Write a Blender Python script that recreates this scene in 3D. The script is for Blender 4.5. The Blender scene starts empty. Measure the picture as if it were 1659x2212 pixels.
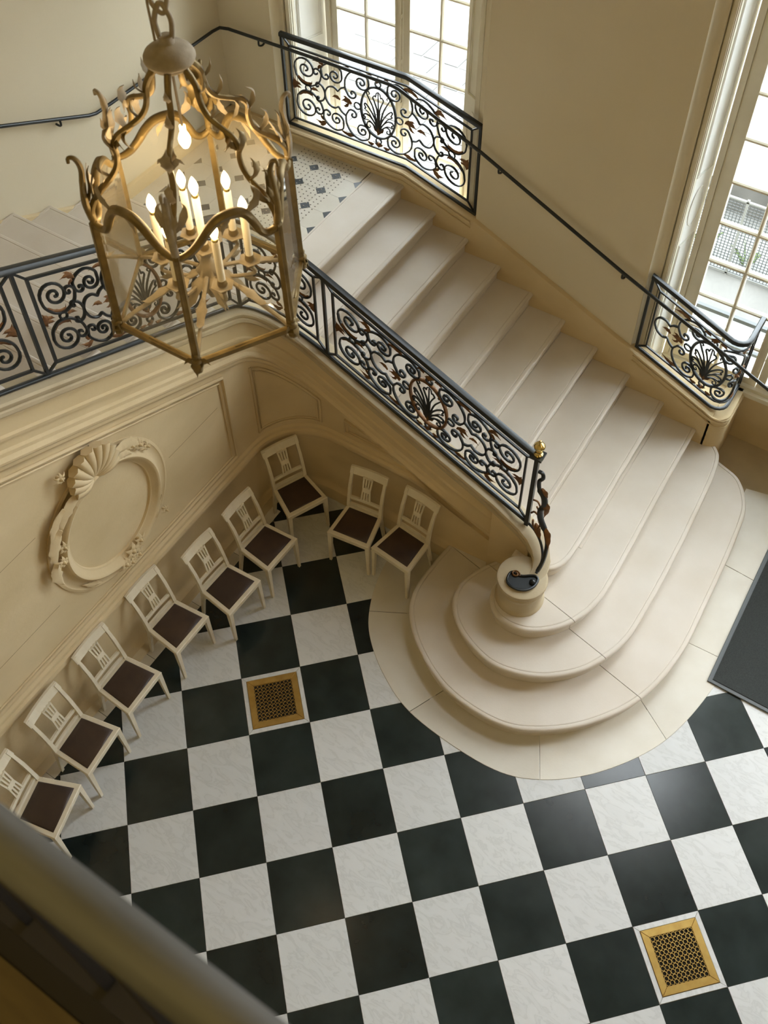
import bpy, math, random
from mathutils import Vector, Matrix
from math import sin, cos, pi, radians, sqrt, atan2, hypot
random.seed(7)
SC = bpy.context.scene
COL = SC.collection

# ------------------------------------------------------------------ camera
CAM_R = ((0.84143673, 0.54023998, -0.01117991),
         (0.39981029, -0.63636596, -0.65968940),
         (-0.36350510, 0.55061705, -0.75145519))          # rows: right, down, forward
cam_data = bpy.data.cameras.new('camera')
cam = bpy.data.objects.new('camera', cam_data); COL.objects.link(cam)
r_, d_, f_ = [Vector(v).normalized() for v in CAM_R]
mw = Matrix((( r_.x, -d_.x, -f_.x, 3.16142), (r_.y, -d_.y, -f_.y, -1.87250), (r_.z, -d_.z, -f_.z, 8.11943), (0, 0, 0, 1)))
cam.matrix_world = mw
cam_data.sensor_fit = 'HORIZONTAL'; cam_data.sensor_width = 36.0
cam_data.lens = 2229.273 / 1659 * 36
cam_data.shift_x = (829.5 - 823.296) / 1659
cam_data.shift_y = (835.686 - 1106) / 1659
cam_data.clip_start = 0.02; cam_data.clip_end = 200
cam_data.dof.use_dof = True; cam_data.dof.focus_distance = 8.2; cam_data.dof.aperture_fstop = 6.0
SC.camera = cam

# ------------------------------------------------------------------ world, lights, exposure
world = bpy.data.worlds.new('overcast_sky'); SC.world = world; world.use_nodes = True
bg = world.node_tree.nodes['Background']
bg.inputs[0].default_value = (0.89, 0.95, 1.0, 1); bg.inputs[1].default_value = 13.0
SC.view_settings.view_transform = 'Standard'; SC.view_settings.look = 'None'
SC.view_settings.gamma = 1.0; SC.view_settings.use_curve_mapping = False
SC.view_settings.exposure = 0.27

def area(name, loc, target, sx, sy, power, col):
    l = bpy.data.lights.new(name, 'AREA'); l.shape = 'RECTANGLE'; l.size = sx; l.size_y = sy
    l.energy = power; l.color = col
    o = bpy.data.objects.new(name, l); COL.objects.link(o); o.location = loc
    o.rotation_euler = (Vector(target) - Vector(loc)).to_track_quat('-Z', 'Y').to_euler()
    return o
area('right_opening_fill', (5.5, 5.30, 2.95), (4.6, 0.0, 1.2), 1.7, 4.3, 40, (0.90, 0.96, 1.0))  # unseen area light in an added opening, brightens the floor and lower steps
area('upper_opening_fill', (2.59, 5.34, 7.7), (2.0, 0.0, 3.2), 2.0, 3.4, 30, (0.90, 0.96, 1.0))  # unseen area light added in the upper opening as soft fill
area('side_fill', (6.9, 0.9, 4.6), (-2.0, 0.9, 1.8), 2.2, 4.4, 34, (1.0, 0.93, 0.78))  # added fill light, the right wall has no opening behind it
area('warm_fill', (2.4, -3.2, 9.8), (1.4, 3.4, 0.8), 2.0, 1.6, 44, (1.0, 0.73, 0.24))  # added warm fill that yellows the shaded walls, no fixture hangs there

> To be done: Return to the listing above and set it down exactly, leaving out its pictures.

> Output for this task:
Write a Blender Python script that recreates this scene in 3D. The script is for Blender 4.5. The Blender scene starts empty. Measure the picture as if it were 1659x2212 pixels.
import bpy, math, random
from mathutils import Vector, Matrix
from math import sin, cos, pi, radians, sqrt, atan2, hypot
random.seed(7)
SC = bpy.context.scene
COL = SC.collection

# ------------------------------------------------------------------ camera
CAM_R = ((0.84143673, 0.54023998, -0.01117991),
         (0.39981029, -0.63636596, -0.65968940),
         (-0.36350510, 0.55061705, -0.75145519))          # rows: right, down, forward
cam_data = bpy.data.cameras.new('camera')
cam = bpy.data.objects.new('camera', cam_data); COL.objects.link(cam)
r_, d_, f_ = [Vector(v).normalized() for v in CAM_R]
mw = Matrix((( r_.x, -d_.x, -f_.x, 3.16142), (r_.y, -d_.y, -f_.y, -1.87250), (r_.z, -d_.z, -f_.z, 8.11943), (0, 0, 0, 1)))
cam.matrix_world = mw
cam_data.sensor_fit = 'HORIZONTAL'; cam_data.sensor_width = 36.0
cam_data.lens = 2229.273 / 1659 * 36
cam_data.shift_x = (829.5 - 823.296) / 1659
cam_data.shift_y = (835.686 - 1106) / 1659
cam_data.clip_start = 0.02; cam_data.clip_end = 200
cam_data.dof.use_dof = True; cam_data.dof.focus_distance = 8.2; cam_data.dof.aperture_fstop = 6.0
SC.camera = cam

# ------------------------------------------------------------------ world, lights, exposure
world = bpy.data.worlds.new('overcast_sky'); SC.world = world; world.use_nodes = True
bg = world.node_tree.nodes['Background']
bg.inputs[0].default_value = (0.89, 0.95, 1.0, 1); bg.inputs[1].default_value = 13.0
SC.view_settings.view_transform = 'Standard'; SC.view_settings.look = 'None'
SC.view_settings.gamma = 1.0; SC.view_settings.use_curve_mapping = False
SC.view_settings.exposure = 0.27

def area(name, loc, target, sx, sy, power, col):
    l = bpy.data.lights.new(name, 'AREA'); l.shape = 'RECTANGLE'; l.size = sx; l.size_y = sy
    l.energy = power; l.color = col
    o = bpy.data.objects.new(name, l); COL.objects.link(o); o.location = loc
    o.rotation_euler = (Vector(target) - Vector(loc)).to_track_quat('-Z', 'Y').to_euler()
    return o
area('right_opening_fill', (5.5, 5.30, 2.95), (4.6, 0.0, 1.2), 1.7, 4.3, 40, (0.90, 0.96, 1.0))  # unseen area light in an added opening, brightens the floor and lower steps
area('upper_opening_fill', (2.59, 5.34, 7.7), (2.0, 0.0, 3.2), 2.0, 3.4, 30, (0.90, 0.96, 1.0))  # unseen area light added in the upper opening as soft fill
area('side_fill', (6.9, 0.9, 4.6), (-2.0, 0.9, 1.8), 2.2, 4.4, 34, (1.0, 0.93, 0.78))  # added fill light, the right wall has no opening behind it
area('warm_fill', (2.4, -3.2, 9.8), (1.4, 3.4, 0.8), 2.0, 1.6, 44, (1.0, 0.73, 0.24))  # added warm fill that yellows the shaded walls, no fixture hangs there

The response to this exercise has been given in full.